### Instructions to follow
From the records below, pull each line that has "runs".

### Data lines

• • • • •

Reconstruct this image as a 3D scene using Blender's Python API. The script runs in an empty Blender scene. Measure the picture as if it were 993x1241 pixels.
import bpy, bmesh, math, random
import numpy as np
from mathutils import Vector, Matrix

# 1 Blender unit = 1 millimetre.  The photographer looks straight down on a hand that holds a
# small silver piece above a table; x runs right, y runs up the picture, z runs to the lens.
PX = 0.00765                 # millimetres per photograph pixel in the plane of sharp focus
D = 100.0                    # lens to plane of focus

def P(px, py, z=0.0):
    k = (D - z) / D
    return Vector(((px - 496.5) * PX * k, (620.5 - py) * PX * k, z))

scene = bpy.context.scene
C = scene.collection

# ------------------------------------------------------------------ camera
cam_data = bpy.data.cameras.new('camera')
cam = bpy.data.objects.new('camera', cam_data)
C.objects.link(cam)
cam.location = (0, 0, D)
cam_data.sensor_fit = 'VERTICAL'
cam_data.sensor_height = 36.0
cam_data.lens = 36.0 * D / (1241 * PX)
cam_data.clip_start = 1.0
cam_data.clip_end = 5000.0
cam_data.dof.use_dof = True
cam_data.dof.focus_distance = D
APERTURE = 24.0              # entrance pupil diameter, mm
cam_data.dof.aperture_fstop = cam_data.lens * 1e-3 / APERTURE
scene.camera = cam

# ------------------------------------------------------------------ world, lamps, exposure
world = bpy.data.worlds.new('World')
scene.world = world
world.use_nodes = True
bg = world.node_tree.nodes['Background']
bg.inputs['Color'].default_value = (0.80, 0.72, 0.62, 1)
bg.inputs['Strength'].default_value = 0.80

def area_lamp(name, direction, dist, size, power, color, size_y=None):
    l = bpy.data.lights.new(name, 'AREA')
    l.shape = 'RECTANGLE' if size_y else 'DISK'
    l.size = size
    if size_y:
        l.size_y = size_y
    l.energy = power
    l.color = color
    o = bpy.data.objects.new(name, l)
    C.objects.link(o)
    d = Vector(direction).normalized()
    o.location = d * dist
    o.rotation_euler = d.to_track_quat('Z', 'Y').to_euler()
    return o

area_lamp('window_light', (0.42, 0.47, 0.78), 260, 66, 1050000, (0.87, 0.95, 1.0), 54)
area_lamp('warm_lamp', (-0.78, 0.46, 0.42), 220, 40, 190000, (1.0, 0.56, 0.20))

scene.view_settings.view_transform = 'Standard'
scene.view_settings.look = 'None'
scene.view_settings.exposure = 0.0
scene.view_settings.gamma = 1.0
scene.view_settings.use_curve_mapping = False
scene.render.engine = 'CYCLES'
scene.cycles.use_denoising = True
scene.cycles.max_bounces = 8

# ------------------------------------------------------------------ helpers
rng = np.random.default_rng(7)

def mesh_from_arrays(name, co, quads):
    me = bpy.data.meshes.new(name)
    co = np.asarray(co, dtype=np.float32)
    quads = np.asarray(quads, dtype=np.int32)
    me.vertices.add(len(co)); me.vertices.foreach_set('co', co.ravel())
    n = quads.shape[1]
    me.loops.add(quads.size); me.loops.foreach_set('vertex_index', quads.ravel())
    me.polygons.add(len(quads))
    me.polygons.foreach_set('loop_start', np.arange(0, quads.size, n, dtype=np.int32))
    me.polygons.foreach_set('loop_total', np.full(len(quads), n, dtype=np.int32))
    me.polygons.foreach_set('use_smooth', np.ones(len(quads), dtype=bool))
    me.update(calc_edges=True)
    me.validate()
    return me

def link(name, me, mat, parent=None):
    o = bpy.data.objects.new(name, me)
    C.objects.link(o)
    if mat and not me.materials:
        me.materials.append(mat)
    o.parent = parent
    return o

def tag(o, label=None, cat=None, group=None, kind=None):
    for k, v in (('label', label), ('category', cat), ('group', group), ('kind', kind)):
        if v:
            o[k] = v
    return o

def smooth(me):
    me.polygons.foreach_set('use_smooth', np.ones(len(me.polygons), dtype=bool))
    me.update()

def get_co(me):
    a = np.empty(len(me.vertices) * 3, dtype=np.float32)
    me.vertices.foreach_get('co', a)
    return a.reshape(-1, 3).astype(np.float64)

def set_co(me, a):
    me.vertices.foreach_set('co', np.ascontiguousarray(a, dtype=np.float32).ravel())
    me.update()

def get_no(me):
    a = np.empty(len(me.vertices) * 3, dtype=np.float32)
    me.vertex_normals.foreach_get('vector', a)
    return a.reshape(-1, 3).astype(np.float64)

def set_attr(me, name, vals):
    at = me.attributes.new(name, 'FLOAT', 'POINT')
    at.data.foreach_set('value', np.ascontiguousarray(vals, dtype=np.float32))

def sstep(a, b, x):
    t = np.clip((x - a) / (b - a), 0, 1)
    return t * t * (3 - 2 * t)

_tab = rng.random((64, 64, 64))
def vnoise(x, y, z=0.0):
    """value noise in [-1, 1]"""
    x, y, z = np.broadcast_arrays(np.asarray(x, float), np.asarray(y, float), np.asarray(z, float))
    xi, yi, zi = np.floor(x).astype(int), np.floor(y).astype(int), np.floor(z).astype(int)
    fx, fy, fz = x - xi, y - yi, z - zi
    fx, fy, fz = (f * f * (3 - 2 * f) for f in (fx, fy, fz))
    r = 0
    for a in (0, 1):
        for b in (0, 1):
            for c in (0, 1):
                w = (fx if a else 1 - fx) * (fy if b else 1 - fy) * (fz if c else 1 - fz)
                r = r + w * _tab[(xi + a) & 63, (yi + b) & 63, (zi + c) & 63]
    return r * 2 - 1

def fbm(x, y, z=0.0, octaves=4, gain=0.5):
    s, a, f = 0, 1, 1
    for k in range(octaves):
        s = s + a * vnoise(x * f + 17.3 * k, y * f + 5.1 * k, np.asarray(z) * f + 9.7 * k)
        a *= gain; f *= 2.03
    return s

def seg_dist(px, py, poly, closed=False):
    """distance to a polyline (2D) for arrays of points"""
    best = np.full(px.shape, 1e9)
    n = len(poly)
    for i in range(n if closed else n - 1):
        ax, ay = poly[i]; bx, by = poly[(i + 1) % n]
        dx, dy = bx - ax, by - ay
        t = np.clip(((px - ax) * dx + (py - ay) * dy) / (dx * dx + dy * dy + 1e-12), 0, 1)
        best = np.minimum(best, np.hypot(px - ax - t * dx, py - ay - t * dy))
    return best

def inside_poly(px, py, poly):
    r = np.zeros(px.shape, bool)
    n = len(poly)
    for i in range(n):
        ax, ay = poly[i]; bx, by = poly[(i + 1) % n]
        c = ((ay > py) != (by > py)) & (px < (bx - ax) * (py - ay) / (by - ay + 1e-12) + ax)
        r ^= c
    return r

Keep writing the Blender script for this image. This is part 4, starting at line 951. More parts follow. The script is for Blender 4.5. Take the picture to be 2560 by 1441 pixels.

• • • • •

### Full answer
Reconstruct this image as a 3D scene using Blender's Python API. The script runs in an empty Blender scene. Measure the picture as if it were 993x1241 pixels.
# small silver piece above a table; x runs right, y runs up the picture, z runs to the lens.